I guess this wouldn’t qualify according to the OP’s final paragraph, but I once did a tour of a gold mine in South Africa. This started in a building that housed a large elevator in which we descended 600 ft. Apparently, some mines reach depths below 10,000’ - though I doubt many of these qualify as publicly accessible.

Lots of Park University in Missouri (including a fairly large library) is underground:

http://www.park.edu/Map_To_CDL_with_walkentrance.pdf

The question clearly asks about the building with the most accessible floors below groung, NOT about depths in metres, feet or anything else.
Whilst I don’t know the answer for certain, I offer as a candidate, the Meriton Soleil Tower in Brisbane, Queensland, Australia which has 10 below-ground floors (and, for those interested, 74 above ground).

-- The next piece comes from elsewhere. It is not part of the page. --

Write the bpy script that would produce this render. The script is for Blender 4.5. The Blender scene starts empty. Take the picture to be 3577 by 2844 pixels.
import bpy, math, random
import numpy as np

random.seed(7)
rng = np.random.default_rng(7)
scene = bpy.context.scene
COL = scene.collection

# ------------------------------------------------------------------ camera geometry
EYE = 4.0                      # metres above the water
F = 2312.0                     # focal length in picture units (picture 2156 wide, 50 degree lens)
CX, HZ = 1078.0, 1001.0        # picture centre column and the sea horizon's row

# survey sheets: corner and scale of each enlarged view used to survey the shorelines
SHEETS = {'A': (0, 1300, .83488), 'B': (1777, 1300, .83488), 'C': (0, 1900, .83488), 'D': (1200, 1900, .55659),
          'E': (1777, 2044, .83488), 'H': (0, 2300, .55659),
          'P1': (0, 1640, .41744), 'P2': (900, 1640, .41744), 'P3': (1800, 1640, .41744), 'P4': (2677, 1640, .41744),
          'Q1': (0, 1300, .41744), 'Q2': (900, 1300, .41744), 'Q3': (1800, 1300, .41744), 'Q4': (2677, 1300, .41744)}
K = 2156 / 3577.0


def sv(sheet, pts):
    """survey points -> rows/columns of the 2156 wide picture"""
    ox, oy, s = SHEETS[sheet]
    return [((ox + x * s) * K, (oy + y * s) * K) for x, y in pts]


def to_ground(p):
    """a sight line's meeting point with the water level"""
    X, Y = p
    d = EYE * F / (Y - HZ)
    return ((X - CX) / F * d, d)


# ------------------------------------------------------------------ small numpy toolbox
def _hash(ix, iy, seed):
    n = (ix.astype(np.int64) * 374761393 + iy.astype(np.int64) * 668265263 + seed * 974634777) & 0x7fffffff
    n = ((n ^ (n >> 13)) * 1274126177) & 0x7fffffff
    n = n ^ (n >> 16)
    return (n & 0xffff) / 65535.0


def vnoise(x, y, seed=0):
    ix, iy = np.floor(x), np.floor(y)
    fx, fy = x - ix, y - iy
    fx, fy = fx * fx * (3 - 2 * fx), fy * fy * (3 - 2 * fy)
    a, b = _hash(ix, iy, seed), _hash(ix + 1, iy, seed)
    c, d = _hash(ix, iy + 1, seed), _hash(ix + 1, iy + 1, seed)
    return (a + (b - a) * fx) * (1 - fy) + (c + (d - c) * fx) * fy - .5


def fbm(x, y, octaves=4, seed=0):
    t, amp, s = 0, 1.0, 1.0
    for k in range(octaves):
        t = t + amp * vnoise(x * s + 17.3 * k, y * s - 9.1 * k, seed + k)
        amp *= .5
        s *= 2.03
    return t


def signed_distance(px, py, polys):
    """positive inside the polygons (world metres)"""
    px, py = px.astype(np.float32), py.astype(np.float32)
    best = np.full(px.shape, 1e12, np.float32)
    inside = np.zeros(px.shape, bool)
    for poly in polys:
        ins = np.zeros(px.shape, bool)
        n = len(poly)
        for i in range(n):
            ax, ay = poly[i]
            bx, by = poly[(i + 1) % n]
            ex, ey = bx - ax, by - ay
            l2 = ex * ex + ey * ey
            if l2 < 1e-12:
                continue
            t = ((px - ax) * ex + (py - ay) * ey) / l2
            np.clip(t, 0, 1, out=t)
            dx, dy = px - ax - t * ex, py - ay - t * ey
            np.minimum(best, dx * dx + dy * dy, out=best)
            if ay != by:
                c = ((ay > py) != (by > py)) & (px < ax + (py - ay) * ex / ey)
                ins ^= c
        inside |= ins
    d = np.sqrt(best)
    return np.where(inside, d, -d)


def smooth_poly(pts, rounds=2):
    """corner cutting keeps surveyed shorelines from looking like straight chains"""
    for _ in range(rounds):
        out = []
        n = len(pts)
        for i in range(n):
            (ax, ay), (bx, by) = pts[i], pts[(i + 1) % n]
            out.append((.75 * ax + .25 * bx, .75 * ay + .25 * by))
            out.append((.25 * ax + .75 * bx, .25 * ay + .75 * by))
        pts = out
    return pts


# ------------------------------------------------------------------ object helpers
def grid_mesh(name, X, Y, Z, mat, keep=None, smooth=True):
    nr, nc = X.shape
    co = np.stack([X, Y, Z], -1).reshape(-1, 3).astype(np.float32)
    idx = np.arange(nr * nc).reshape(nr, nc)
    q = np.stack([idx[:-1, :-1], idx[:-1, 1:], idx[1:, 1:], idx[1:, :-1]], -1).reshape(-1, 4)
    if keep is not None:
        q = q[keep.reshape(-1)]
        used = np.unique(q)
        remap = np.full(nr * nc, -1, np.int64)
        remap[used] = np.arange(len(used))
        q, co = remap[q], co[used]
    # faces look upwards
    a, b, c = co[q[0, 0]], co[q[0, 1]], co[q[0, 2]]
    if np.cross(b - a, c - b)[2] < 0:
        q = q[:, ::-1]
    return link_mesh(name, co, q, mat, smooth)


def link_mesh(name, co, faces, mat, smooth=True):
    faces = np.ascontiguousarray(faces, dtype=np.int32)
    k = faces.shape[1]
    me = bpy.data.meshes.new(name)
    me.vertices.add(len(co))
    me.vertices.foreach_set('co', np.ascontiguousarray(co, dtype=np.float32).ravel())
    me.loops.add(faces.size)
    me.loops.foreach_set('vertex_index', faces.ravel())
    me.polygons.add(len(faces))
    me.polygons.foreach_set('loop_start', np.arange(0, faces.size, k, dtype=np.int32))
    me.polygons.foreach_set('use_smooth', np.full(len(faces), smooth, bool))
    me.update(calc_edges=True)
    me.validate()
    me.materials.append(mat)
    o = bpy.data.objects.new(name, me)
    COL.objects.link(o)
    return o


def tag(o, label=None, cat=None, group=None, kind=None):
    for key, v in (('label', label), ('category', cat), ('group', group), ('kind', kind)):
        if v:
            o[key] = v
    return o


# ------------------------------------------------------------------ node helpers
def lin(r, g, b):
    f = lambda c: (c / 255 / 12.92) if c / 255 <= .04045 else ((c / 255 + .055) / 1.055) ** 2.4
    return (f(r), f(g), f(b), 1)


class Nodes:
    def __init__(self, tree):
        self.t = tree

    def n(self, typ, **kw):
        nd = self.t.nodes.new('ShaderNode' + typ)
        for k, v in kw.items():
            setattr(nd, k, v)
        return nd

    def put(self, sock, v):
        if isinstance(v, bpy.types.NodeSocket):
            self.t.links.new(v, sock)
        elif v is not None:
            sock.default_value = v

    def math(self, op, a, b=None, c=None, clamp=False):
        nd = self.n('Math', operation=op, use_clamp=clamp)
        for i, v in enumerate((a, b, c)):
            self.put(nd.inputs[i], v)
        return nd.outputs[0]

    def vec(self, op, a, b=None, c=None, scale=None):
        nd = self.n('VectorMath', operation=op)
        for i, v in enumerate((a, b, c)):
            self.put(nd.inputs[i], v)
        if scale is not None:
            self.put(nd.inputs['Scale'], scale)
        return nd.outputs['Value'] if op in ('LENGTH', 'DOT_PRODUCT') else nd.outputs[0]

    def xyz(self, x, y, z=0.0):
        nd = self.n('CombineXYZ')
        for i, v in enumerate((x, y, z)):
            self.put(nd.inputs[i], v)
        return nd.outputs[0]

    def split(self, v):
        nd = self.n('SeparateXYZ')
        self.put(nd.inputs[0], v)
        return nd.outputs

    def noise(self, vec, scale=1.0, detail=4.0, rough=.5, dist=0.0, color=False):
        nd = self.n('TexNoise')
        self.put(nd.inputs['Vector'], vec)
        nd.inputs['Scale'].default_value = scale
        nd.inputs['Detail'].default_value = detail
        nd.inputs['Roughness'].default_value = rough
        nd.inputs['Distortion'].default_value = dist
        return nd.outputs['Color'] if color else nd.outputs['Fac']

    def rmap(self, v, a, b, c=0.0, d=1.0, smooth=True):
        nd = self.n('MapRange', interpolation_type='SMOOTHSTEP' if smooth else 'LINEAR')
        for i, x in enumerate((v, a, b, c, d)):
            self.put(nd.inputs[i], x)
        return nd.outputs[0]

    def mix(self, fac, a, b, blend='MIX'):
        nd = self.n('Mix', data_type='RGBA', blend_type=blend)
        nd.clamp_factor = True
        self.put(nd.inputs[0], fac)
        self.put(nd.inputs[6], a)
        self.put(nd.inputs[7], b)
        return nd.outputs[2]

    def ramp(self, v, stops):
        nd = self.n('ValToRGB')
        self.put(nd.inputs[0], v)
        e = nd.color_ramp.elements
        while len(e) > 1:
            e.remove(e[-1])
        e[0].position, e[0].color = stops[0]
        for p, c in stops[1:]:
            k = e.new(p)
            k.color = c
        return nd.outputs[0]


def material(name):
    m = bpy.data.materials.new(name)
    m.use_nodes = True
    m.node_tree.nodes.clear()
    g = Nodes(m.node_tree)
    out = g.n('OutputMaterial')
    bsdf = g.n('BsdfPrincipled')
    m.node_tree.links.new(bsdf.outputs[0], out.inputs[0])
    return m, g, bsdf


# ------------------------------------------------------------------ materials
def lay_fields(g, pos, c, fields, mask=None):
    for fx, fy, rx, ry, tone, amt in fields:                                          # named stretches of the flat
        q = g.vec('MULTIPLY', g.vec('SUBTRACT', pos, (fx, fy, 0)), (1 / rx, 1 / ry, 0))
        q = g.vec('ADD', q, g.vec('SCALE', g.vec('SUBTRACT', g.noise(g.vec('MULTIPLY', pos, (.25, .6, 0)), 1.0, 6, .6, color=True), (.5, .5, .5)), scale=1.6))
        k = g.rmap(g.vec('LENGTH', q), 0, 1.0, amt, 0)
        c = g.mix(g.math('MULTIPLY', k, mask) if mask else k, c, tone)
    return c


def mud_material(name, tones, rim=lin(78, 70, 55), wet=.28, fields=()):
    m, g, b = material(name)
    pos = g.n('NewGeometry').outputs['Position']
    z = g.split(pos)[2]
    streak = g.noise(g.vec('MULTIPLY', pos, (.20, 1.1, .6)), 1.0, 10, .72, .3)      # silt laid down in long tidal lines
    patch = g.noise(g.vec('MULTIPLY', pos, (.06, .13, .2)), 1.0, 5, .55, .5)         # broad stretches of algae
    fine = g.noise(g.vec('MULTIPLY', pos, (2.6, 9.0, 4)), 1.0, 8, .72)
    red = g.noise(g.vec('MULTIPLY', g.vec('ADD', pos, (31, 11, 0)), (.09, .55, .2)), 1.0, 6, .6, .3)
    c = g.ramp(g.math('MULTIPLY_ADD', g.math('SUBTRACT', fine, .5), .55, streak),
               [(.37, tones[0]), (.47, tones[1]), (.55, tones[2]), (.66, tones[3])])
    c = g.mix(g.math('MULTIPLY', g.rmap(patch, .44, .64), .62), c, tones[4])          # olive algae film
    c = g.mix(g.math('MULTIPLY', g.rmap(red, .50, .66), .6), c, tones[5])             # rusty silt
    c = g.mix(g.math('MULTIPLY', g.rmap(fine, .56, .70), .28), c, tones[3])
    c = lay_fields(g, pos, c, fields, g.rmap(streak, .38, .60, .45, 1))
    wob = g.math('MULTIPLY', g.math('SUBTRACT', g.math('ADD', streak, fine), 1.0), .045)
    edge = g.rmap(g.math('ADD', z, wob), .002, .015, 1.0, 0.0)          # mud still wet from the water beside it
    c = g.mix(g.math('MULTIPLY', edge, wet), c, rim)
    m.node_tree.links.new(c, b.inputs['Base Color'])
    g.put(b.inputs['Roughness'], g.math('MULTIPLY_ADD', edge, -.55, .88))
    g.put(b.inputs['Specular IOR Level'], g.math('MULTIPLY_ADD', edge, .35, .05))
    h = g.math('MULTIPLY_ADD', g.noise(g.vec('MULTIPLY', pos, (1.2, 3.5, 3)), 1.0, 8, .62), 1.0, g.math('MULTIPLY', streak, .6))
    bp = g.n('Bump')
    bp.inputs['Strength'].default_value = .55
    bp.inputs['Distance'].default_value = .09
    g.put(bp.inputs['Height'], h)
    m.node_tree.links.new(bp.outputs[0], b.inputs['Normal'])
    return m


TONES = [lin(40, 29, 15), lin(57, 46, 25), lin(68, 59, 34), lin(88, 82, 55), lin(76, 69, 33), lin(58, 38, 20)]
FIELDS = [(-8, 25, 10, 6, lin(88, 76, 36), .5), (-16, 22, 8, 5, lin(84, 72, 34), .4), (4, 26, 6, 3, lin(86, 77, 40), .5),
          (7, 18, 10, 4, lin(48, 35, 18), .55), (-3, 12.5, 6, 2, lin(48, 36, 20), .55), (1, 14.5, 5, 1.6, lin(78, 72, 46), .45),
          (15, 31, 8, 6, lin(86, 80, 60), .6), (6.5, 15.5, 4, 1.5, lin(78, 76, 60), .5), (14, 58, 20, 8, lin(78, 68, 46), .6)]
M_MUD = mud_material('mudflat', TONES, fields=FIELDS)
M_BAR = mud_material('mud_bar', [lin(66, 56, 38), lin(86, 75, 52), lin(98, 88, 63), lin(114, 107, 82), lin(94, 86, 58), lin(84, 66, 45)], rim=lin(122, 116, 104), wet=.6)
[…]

Not true. The only question in the OP asks:

“Where can I find the deepest (or, if not strictly the deepest, notably deep) publicly-accessible floor space, in terms of raw depth under ground level or number of basements?”

which is pretty clearly asking for either number of basements or raw depth.

Vanderbilt University’s West Garage has three entrances on three different streets – two of them are to level G and one is down a roughly 10-foot hill to level S1 (for “sub-level” or “sub-basement” or “something”). Its bottom level is S8.

However: (1) it’s employee parking, although that’s unenforced on weekends; and (2) it has freestanding walls on all four sides – it’s essentially a 12-story garage built in a deep hole. (I guess that makes ventilation easier?)

The recent accident in the Moscow subway took place 260 feet underground.

No, it clearly doesn’t, as already pointed out. Actually clearly, on the other hand, the question, and all answers previous to yours, were posted over two years ago.

Not terribly deep, but large parts of Park University in Parkville Missouri are old underground limestone caverns. Even the library is underground. (At one time the school itself mined and sold limestone to support itself.)